Wo die Politik der Identität Menschen trennt, findet die Politik der Solidarität einen kollektiven Zweck über die ethnische und geschlechtsspezifische Differenz, Sexualität oder Religion, Kultur oder Nation hinweg. Aber es ist die Politik der Solidarität, die in den vergangenen zwei Jahrzehnten mit dem Rückgang radikaler Bewegungen verebbt ist. Vielen erscheint daher die einzige noch mögliche Form kollektiver Politik eine, die in der Identität begründet ist. »Solidarität« wird daher mehr und mehr nicht mehr nur in politischen Begriffen definiert – als kollektives Handeln zur Verfolgung bestimmter politischer Ziele –, sondern unter dem Gesichtspunkt der Ethnizität oder Kultur.

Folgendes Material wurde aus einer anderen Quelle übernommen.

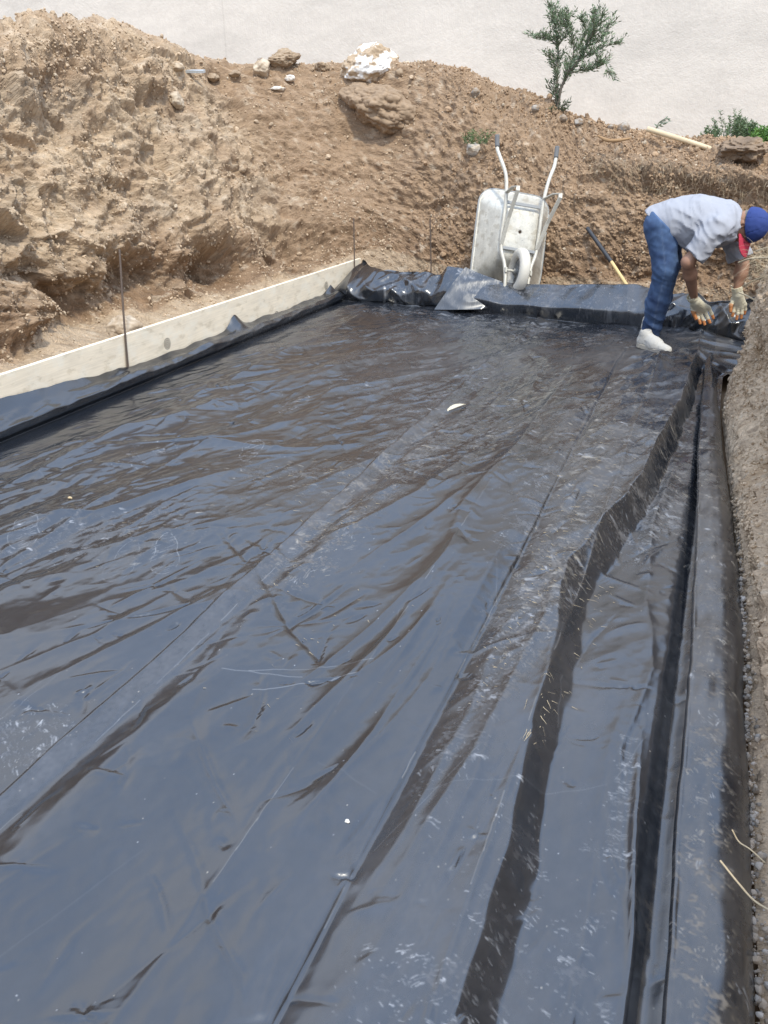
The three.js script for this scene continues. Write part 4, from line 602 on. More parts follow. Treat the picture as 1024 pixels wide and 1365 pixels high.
// ------------------------------------------------------------------ loose timber, metal strip, tool
const timber = (a, b, c) => dataTex(64, 512, (u, v) => { const k = 1 + .12 * n2(u * 20, v * 5) + .08 * n2(u * 50, v * 14); return [a * k, b * k, c * k]; }, true);
{
  const m = mesh('wooden_pole', tube([atZ(863, 172, -8.62), atZ(920, 189.5, -8.55), atZ(979, 209, -8.5)], (t) => .025 - .004 * t, 14, 20), std({ map: timber(206, 186, 152), roughness: .75 })); tag(m, 'long pale wooden pole lying on the crest behind the worker', 'wooden pole');
  const s = mesh('dry_stick', tube([atZ(797, 181, -8.45), atZ(810, 187, -8.4), atZ(826, 187, -8.4), atZ(840, 184.5, -8.42)], (t) => .008 + .009 * Math.sin(t * 3) , 9, 20), std({ map: timber(158, 126, 90), roughness: .85 })); tag(s, 'short crooked brown stick lying on the bank above the tool handle', 'stick');
  const g = new THREE.BoxGeometry(.42, .025, .06, 8, 1, 1); const q = mesh('metal_strip', g, std({ color: rgb(.62, .68, .72), roughness: .45, metalness: .5 })); q.position.copy(atZ(247, 95, -7.75)); q.rotation.set(.2, .2, -.06); tag(q, 'short bluish grey metal strip lying on the left crest', 'metal strip');
}
{
  const a = atZ(783, 304, -8.02), b = atZ(815, 349, -7.78), c = atZ(838, 384, -7.60);
  const d = c.clone().sub(b).normalize();
  const t = thing('tool_handle', 'tool handle, black above and pale wood below, leaning behind the sheet', 'tool handle', V(0, 0, 0));
  mesh('black_sleeve', tube([a, a.clone().lerp(b, .5), b], .0195, 12, 12), std({ color: rgb(.035, .036, .04), roughness: .5 }), t);
  mesh('wooden_shaft', tube([b.clone().addScaledVector(d, -.05), b.clone().lerp(c, .5), c.clone().addScaledVector(d, .15)], .0165, 12, 12), std({ map: timber(214, 186, 130), roughness: .6 }), t);
}
// ------------------------------------------------------------------ wheelbarrow leaning against the back bank, its underside to the camera
{
  const O = atZ(693, 312, -7.62), wb = thing('wheelbarrow', 'galvanised wheelbarrow propped upright against the back bank, wheel down', 'wheelbarrow', O);
  const R = new THREE.Matrix4().makeRotationY(.60).multiply(new THREE.Matrix4().makeRotationX(-.30)).multiply(new THREE.Matrix4().makeRotationZ(-.17)); wb.quaternion.setFromRotationMatrix(R); wb.scale.set(1.06, 1, 1);
  const galv = dataTex(512, 512, (u, v) => { const s = fbm2(u * 9, v * 9, 4), q = n2(u * 60, v * 60), st = n2(u * 30, v * 3); const k = 1 + .10 * s + .06 * q + .05 * st, d = sm(.1, .4, fbm2(u * 12 + 30, v * 12, 5) + .2 * n2(u * 90, v * 90)) * .35; return [lerp(198 * k, 150, d), lerp(193 * k, 140, d), lerp(180 * k, 122, d)]; }, true);
  const gR = dataTex(256, 256, (u, v) => { const g = 120 + 70 * fbm2(u * 12, v * 12, 3) + 30 * n2(u * 60, v * 60); return [255, g, 150]; });
  const zinc = std({ map: galv, roughnessMap: gR, roughness: 1, metalness: .35, side: THREE.DoubleSide });
  const zincT = std({ map: galv, roughness: .55, metalness: .3 });
  const darkT = std({ color: rgb(.30, .30, .29), roughness: .5, metalness: .6 });
  // tray: rounded rectangles lofted from the flat bottom (w = 0) to the rim (w = -.26); v across, u along, w out of the underside
  const RW = (cu, hv, hu, r, n, w) => { const o = []; for (let k = 0; k < 4; k++) { const sx = k === 0 || k === 3 ? 1 : -1, sy = k < 2 ? 1 : -1; for (let i = 0; i <= n; i++) { const a = (k + i / n) * Math.PI / 2; o.push([sx * (hv - r) + Math.cos(a) * r, cu + sy * (hu - r) + Math.sin(a) * r, w]); } } return o; };
  const lv = [[.02, .02, .02, .02, 0], [.0, .15, .20, .06, .0], [.0, .172, .228, .075, -.006], [0, .19, .25, .085, -.022], [0, .205, .275, .09, -.05], [-.005, .258, .335, .11, -.13], [-.015, .308, .41, .13, -.21], [-.02, .326, .445, .14, -.245]];
  const rings = lv.map((q) => RW(q[0], q[1], q[2], q[3], 10, q[4]));
  const rimR = RW(-.02, .340, .46, .15, 10, -.25), rimB = RW(-.02, .342, .462, .15, 10, -.262);
  rings.push(rimR, rimB);
  const inn = lv.slice().reverse().map((q) => RW(q[0], Math.max(.01, q[1] - .004), Math.max(.01, q[2] - .004), q[3], 10, q[4] - .004)); rings.push(...inn);
  const nr = rings[0].length + 1;
  const tg = grid(nr, rings.length, (i, j) => { const p = rings[j][i % (nr - 1)]; const dent = .005 * n2(p[0] * 9, p[1] * 7) + .003 * n2(p[0] * 22 + 4, p[1] * 19); return [p[0], p[1], p[2] + (p[2] < -.02 && p[2] > -.24 ? dent : 0)]; }, (x, y, z) => [x * 1.1 + z * .7, y * 1.1]);
  mesh('tray', toCreasedNormals(tg, .7), zinc, wb);
  const rim = []; { const o = RW(-.02, .341, .461, .15, 8, -.256).map((p) => V(...p)); rim.push(tube([...o, o[0]], .009, 8, 120)); } mesh('tray_rim', merge(rim), darkT, wb);
  // frame tubes: from the handle down past the wheel
  const side = (s) => [V(s * .285, .86, -.10), V(s * .278, .75, -.08), V(s * .258, .67, -.04), V(s * .20, .50, .015), V(s * .175, .30, .024), V(s * .165, -.16, .024), V(s * .125, -.30, .05), V(s * .110, -.42, .075), V(s * .105, -.56, .08)];
  for (const s of [-1, 1]) {
    const p = side(s); const c = new THREE.CatmullRomCurve3(p, false, 'centripetal');
    const tb = mesh('frame_tube', tube(p, .0165, 12, 60), zincT, wb);
    mesh('grip', tube([p[0].clone().add(V(0, .01, 0)), p[0].clone().lerp(p[1], .5), p[1].clone().add(V(0, .01, 0))], .0205, 12, 10), std({ color: rgb(.13, .13, .13), roughness: .8 }), tb);
    // bent leg of flat steel
    const L = [V(s * .175, .34, .03), V(s > 0 ? .215 : -.165, .36, .16), V(s > 0 ? .24 : -.15, .345, .245), V(s > 0 ? .24 : -.15, .31, .25), V(s > 0 ? .20 : -.16, .10, .12), V(s * .168, -.12, .035)];
    const prof = new THREE.CatmullRomCurve3(L, false, 'centripetal', .1); const lg = [];
    for (let k = 0; k < L.length - 1; k++) { const a = L[k], b = L[k + 1], len = a.distanceTo(b), g = new RoundedBoxGeometry(.034, len + .012, .012, 2, .003); const m = new THREE.Matrix4(), y = b.clone().sub(a).normalize(), x = V(1, 0, 0), z = x.clone().cross(y).normalize(); x.copy(y).cross(z).normalize(); m.makeBasis(x, y, z).setPosition(a.clone().lerp(b, .5)); g.applyMatrix4(m); lg.push(g); }
    mesh('leg', merge(lg), zincT, wb);
  }
  for (const [u, h] of [[.26, .175], [-.15, .168]]) { const g = new RoundedBoxGeometry(h * 2, .03, .014, 2, .004); g.translate(0, u, .022); mesh('crossbar', g, darkT, wb); }
  // wheel
  const w = new THREE.Group(); w.name = 'wheel'; w.position.set(0, -.36, .085); w.scale.setScalar(1.12); wb.add(w);
  const prof = []; for (let i = 0; i <= 24; i++) { const a = i / 24 * Math.PI * 2; prof.push(new THREE.Vector2(.148 + .046 * Math.cos(a) * (Math.cos(a) > 0 ? .95 : 1), .042 * Math.sign(Math.sin(a)) * Math.pow(Math.abs(Math.sin(a)), .75))); }
  const ty = new THREE.LatheGeometry(prof, 48); ty.rotateZ(Math.PI / 2); mesh('tyre', ty, std({ color: rgb(.60, .56, .48), roughness: .8, bumpMap: soilBump, bumpScale: .001 }), w);
  const hub = [new THREE.CylinderGeometry(.026, .026, .085, 20), new THREE.TorusGeometry(.103, .009, 8, 40).rotateX(Math.PI / 2), new THREE.CylinderGeometry(.10, .10, .006, 40)]; for (let k = 0; k < 4; k++) { const g = new THREE.BoxGeometry(.19, .022, .02); g.rotateY(k * Math.PI / 4); hub.push(g); } const hg = merge(hub); hg.rotateZ(Math.PI / 2); mesh('rim', hg, darkT, w);
  const ax = new THREE.CylinderGeometry(.011, .011, .25, 12); ax.rotateZ(Math.PI / 2); ax.translate(0, -.36, .085); mesh('axle', ax, zincT, wb);
  const br = []; for (const s of [-1, 1]) { const g = new RoundedBoxGeometry(.02, .05, .045, 2, .006); g.translate(s * .117, -.36, .08); br.push(g); } mesh('axle_bracket', br[0], zincT, wb); mesh('axle_bracket', br[1], zincT, wb);
}
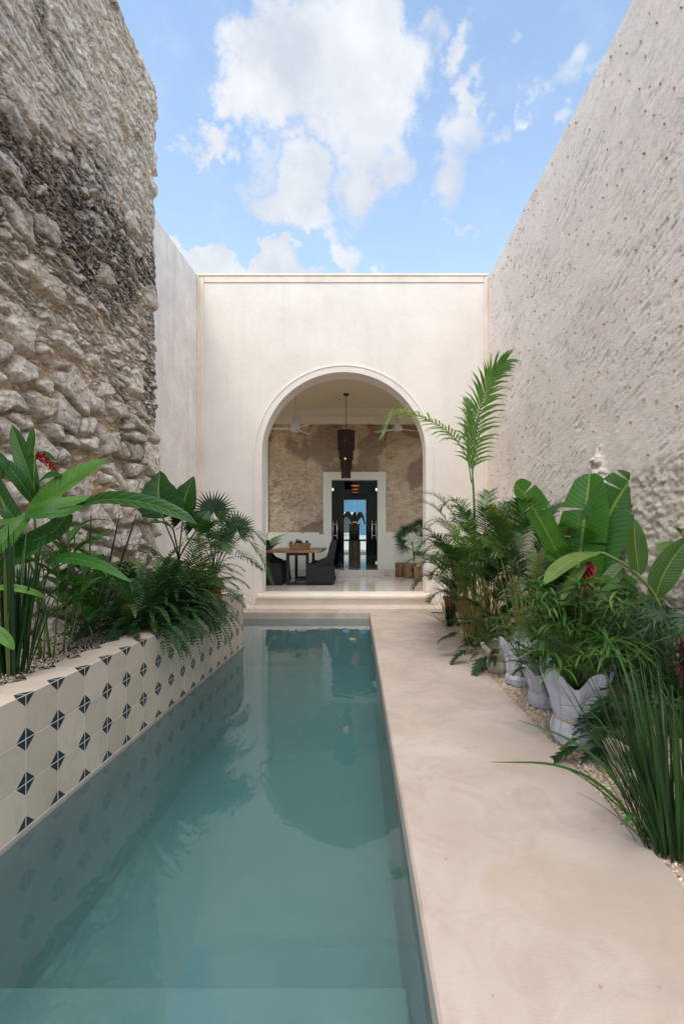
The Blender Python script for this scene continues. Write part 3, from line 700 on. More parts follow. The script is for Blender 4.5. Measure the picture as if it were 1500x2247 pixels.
# ---- tiled planter
def planter():
    root = empty('tiled_planter', (plx(3.3), 3.3, 0), 'long low planter faced with cream octagon tiles and black diamonds along the left pool edge', 'planter')
    T = .2355; zt = .60; y0, y1 = .483, 6.40; W = .243; n = int((y1-y0)/W); y1 = y0+n*W
    def fa(x, y): return x
    V = []; Fc = []; U = []
    def quad(p, uv): k = len(V); V.extend(p); U.extend([(a, b, 0) for a, b in uv]); Fc.append((k, k+1, k+2, k+3))
    quad([(plx(y0), y0, zt-3*T), (plx(y1), y1, zt-3*T), (plx(y1), y1, zt), (plx(y0), y0, zt)], [(0, -3), (n, -3), (n, 0), (0, 0)])
    quad([(plx(y0), y0, zt), (plx(y1), y1, zt), (plx(y1)-.245, y1, zt), (plx(y0)-.245, y0, zt)], [(0, 0), (n, 0), (n, 1), (0, 1)])
    quad([(plx(y1), y1, zt-3*T), (plx(y1)-1.7, y1, zt-3*T), (plx(y1)-1.7, y1, zt), (plx(y1), y1, zt)], [(0, -3), (7, -3), (7, 0), (0, 0)])
    quad([(plx(y0)-1.2, y0, zt-3*T), (plx(y0), y0, zt-3*T), (plx(y0), y0, zt), (plx(y0)-1.2, y0, zt)], [(-5, -3), (0, -3), (0, 0), (-5, 0)])
    quad([(plx(y1)-.245, y1, zt), (plx(y0)-.245, y0, zt), (plx(y0)-.245, y0, zt-.12), (plx(y1)-.245, y1, zt-.12)], [(.5, .5)]*4)
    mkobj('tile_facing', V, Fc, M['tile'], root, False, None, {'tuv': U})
    def cop(b):
        z0, z1 = -.16, zt-3*T+.002
        b.add([(plx(.3)+.013, .3, z0), (plx(6.33)+.013, 6.345, z0), (plx(6.33)+.010, 6.345, z1), (plx(.3)+.010, .3, z1), (plx(.3)-.02, .3, z1), (plx(6.33)-.02, 6.345, z1)], [(0, 1, 2, 3), (3, 2, 5, 4)])
    one('cement_ledge', M['ledge'], cop, root)
    def soil(b): b.add([(plx(y0)-.24, y0, .515), (plx(y1)-.24, y1, .515), (lwx(y1), y1, .515), (lwx(y0), y0, .515)], [(0, 1, 2, 3)])
    one('soil', M['soil'], soil, root)
planter()
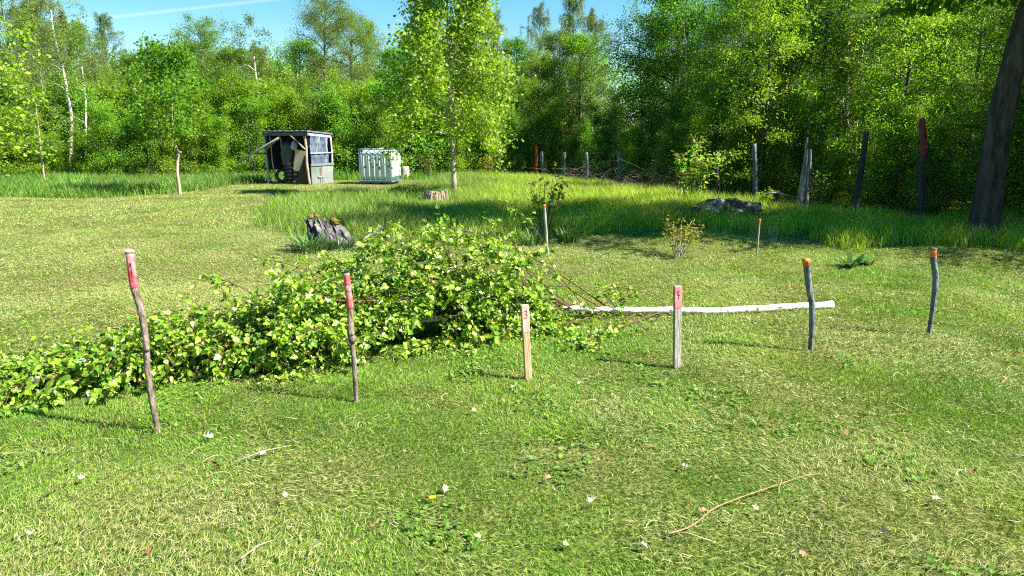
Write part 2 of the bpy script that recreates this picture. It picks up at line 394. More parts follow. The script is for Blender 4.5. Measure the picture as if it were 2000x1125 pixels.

Die Frage, die sich die Menschen stellen, ist nicht so sehr: »In welcher Art von Gesellschaft will ich leben?«, sondern vielmehr: »Wer sind wir?« Die beiden Fragen sind natürlich eng miteinander verwoben, und jede Vorstellung von sozialer Identität muss eine Antwort auf beide beinhalten. Doch mit der Einengung der politischen Sphäre und der Erosion der Mechanismen politischen Wandels ist die Antwort auf die Frage »In welcher Art von Gesellschaft will ich leben« weniger von den Werten oder Institutionen geprägt, für deren Etablierung die Menschen kämpfen wollen, als von der Art von Menschen, für die sie sich halten. Und die Antwort auf »Wer sind wir?« ist weniger durch die Form der Gesellschaft definiert, die es zu schaffen gilt, als durch die Geschichte und das kulturelle Erbe, zu dem man angeblich gehört. Die Bezugssysteme, mit denen Menschen die Welt begreifen, definieren sich heutzutage weniger als »liberal« oder »konservativ« oder »sozialistisch«, sondern vielmehr als »mus­limisch«, »weiß«, »englisch« oder »europäisch«.